══ GIVEN INFORMATION ══
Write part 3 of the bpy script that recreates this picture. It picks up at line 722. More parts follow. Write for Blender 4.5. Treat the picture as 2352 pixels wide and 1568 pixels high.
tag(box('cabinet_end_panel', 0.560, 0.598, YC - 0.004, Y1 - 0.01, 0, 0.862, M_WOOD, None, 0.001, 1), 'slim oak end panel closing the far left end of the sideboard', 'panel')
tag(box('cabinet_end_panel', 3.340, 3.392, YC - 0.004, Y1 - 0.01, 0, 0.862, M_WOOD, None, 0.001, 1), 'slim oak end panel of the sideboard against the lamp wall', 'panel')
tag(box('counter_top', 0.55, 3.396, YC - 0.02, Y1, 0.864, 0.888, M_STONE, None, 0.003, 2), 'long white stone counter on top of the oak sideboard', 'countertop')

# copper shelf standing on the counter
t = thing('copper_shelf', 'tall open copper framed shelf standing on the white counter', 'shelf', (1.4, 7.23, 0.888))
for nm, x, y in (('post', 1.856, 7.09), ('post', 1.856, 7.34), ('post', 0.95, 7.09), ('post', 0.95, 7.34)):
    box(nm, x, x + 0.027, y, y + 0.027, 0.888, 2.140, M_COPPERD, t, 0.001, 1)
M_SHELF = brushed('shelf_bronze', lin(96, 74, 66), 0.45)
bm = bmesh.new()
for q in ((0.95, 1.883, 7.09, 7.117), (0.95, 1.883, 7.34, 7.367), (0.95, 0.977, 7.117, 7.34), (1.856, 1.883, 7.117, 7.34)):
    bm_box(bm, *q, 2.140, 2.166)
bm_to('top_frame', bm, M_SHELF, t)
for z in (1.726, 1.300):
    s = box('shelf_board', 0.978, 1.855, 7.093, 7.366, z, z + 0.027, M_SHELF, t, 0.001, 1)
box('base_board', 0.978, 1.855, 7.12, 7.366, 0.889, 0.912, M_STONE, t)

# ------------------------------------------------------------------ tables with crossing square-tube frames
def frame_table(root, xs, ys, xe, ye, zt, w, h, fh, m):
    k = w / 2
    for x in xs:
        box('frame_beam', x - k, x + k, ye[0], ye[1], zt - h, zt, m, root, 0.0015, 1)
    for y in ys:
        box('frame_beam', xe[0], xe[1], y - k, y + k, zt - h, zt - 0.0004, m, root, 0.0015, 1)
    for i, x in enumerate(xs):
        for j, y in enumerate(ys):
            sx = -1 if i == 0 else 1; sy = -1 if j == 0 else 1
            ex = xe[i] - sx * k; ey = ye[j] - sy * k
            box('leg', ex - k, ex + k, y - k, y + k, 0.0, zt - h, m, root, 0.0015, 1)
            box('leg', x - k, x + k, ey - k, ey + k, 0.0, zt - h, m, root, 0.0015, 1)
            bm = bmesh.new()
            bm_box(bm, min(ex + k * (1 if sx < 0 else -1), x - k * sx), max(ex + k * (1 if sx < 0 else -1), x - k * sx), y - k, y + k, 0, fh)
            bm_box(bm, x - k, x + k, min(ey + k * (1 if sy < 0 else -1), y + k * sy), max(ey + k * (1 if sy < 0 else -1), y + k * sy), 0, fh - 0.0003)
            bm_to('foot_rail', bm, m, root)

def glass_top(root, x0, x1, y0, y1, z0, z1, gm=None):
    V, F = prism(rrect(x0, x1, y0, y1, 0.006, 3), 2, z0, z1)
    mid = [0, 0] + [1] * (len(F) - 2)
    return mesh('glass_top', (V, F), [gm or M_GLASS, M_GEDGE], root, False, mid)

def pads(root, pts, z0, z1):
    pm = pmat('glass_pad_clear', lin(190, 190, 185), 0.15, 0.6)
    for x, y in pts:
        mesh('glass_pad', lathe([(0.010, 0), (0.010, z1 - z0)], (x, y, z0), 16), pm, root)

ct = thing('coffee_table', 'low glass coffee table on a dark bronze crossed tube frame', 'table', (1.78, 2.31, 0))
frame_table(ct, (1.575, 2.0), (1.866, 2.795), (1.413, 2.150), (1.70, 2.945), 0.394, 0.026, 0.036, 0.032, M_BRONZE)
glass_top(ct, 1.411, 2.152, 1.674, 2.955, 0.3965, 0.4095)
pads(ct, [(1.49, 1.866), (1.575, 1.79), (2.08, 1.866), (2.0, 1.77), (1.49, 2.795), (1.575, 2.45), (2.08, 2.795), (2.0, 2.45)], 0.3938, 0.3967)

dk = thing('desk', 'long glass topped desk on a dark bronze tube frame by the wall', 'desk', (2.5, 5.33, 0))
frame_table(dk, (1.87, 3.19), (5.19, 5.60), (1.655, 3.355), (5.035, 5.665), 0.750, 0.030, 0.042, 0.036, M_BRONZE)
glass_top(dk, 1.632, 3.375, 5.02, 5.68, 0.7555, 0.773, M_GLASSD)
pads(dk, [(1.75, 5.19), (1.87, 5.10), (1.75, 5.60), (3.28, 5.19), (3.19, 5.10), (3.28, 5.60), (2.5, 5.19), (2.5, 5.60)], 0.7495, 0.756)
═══
WHAT THE TASK REQUIRES:
In the listing above, please print only the lines from the first one to the line where "tag(box('counter_top', 0.55, 3.396, YC" appears, exactly as written, both of those lines included.

FULL ANSWER:
Write part 3 of the bpy script that recreates this picture. It picks up at line 722. More parts follow. Write for Blender 4.5. Treat the picture as 2352 pixels wide and 1568 pixels high.
tag(box('cabinet_end_panel', 0.560, 0.598, YC - 0.004, Y1 - 0.01, 0, 0.862, M_WOOD, None, 0.001, 1), 'slim oak end panel closing the far left end of the sideboard', 'panel')
tag(box('cabinet_end_panel', 3.340, 3.392, YC - 0.004, Y1 - 0.01, 0, 0.862, M_WOOD, None, 0.001, 1), 'slim oak end panel of the sideboard against the lamp wall', 'panel')
tag(box('counter_top', 0.55, 3.396, YC - 0.02, Y1, 0.864, 0.888, M_STONE, None, 0.003, 2), 'long white stone counter on top of the oak sideboard', 'countertop')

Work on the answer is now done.